Prior to 1935, the year Negroes began to sue for the equalization of educational opportunities, it was accepted by both Negroes and whites that educational facilities and salaries for whites would be better than those for Negroes. In the early years of the 1930s a high official of the Commission on Interracial Cooperation said publicly, "The only way to advance the education of the Negro child one step is to advance the white child two steps." In this way the white community would accept the advance of the Negro child.

We are now beginning to communicate without hypocrisy and without fear. The May 17, 1954, decision of the United States Supreme Court cleared the air for honesty between the races. The Negroes' contacts in wartime and through travel, and the uprising of suppressed peoples everywhere, have also helped to clear the air. Negroes do not wish to be branded as inferiors by being segregated, and they want to walk the earth as human beings with dignity. This idea was beautifully expressed by the Negro college students in Atlanta when they said, in "An Appeal for Human Rights": "We will 'use every legal and nonviolent means at our disposal' to end segregation."

Negroes have communicated their aspirations through the federal courts, with the result that many public schools in the District of Columbia, Maryland, Delaware, West Virginia, Kentucky, Oklahoma, and Missouri, and some of the public schools of Texas, Arkansas, Tennessee, Virginia, North Carolina, and Florida have been desegregated. There has also been desegregation in bus and train transportation and in the state universities of the South, except in South Carolina, Georgia, Alabama, and Mississippi; and in golf courses and in airport restaurants.

For a year Negroes boycotted the buses in Montgomery, Alabama, and finally the buses were desegregated by federal decree, although the atmosphere was tense and there was fear of race riots. The Montgomery boycott resounded around the world; and no one could mistake what the Negroes in Montgomery were saying.

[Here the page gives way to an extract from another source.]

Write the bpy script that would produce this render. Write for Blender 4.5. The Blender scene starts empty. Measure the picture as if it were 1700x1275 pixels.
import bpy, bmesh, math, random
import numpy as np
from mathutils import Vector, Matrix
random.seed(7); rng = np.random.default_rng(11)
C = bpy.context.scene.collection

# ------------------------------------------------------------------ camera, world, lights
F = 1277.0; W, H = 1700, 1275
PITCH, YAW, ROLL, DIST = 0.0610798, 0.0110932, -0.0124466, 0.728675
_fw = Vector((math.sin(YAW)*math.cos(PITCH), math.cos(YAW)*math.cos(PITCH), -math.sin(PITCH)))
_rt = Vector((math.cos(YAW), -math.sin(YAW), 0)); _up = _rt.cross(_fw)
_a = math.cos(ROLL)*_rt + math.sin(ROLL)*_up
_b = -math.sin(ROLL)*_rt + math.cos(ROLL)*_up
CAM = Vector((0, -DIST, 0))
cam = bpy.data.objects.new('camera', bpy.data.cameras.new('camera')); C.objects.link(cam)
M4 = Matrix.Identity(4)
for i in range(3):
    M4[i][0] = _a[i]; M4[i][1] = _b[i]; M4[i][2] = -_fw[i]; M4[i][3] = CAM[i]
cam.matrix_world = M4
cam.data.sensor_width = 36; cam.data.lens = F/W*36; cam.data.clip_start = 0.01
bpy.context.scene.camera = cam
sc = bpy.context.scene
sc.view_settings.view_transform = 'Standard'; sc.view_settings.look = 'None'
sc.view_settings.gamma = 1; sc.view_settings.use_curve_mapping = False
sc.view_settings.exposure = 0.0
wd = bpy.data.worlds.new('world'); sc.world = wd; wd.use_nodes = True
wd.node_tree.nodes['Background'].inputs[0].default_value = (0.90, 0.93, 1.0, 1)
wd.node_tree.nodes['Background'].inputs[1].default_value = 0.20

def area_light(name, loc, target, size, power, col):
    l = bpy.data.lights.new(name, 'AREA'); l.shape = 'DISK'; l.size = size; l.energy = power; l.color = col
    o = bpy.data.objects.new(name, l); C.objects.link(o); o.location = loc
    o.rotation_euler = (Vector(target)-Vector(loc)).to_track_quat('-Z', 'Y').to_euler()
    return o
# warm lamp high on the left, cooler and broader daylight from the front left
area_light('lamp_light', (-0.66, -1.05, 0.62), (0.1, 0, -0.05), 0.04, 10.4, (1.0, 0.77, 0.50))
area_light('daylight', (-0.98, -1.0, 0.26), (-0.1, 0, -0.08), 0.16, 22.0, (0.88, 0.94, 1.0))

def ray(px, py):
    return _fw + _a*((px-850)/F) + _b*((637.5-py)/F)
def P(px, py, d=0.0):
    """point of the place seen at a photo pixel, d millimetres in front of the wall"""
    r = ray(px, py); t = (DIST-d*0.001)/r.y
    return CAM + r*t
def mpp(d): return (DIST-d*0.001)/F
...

Negro students have continued to fight for desegregation. On February 1, 1960, four freshmen from A and T College in Greensboro, North Carolina, started the sit-in movement. Almost immediately, students in colleges throughout the South joined them. Each campus demonstrated in its own way. Students in Virginia, North Carolina, South Carolina, Georgia, Alabama, Tennessee, Kentucky, Florida, Louisiana, and Texas participated. Many were arrested. How effective the demonstrations were can be determined by the fact that the officials of Kress, Grant, and Woolworth agreed to desegregate their lunch counters in sixty-nine Southern communities. Prior to this announcement, twenty-eight Southern communities had desegregated some of their restaurants.

A new type of demonstration began in Atlanta, Georgia, when twenty-five Negro students and two or three white students attended six white churches on August 7. They were welcomed in four churches. In two they were not so warmly received. From the newspaper accounts, there were attempts at segregation in these two.

The demonstrations will continue, and the goals the students seek will be achieved. Their cause is just. Enlightened public opinion is sympathetic. Both political parties in their platforms approved the students' method of protest. The Negro students are determined to be free. Just before a thousand students of the six Atlanta Negro colleges marched through Atlanta to Wheat Street Baptist Church, in defiance of state officials' threats and in celebration of the sixth anniversary of the Supreme Court decision, they sang: "We will be free, We will be free, We will be free someday, Deep in our hearts, We will be free, We will be free someday." After they assembled in the Wheat Street Baptist Church, they sang: "That old Negro, He ain't what he used to be." For the first time since Emancipation, Negro youths are willing and proud to be arrested and serve time in jail for a cause they believe to be just.

Has communication broken down? The old hypocritical kind of communication between the races has broken down, and that is good. We can now build good human relations on truth, honesty, and sincerity.

Has progress in race relations been set back, as the conservatives claim? Not at all. I am convinced that as I travel throughout the South today I experience more friendly feeling toward me and receive more decent treatment than at any other time in my sixty years. I have never before felt so much like a free human being in the South as I do today.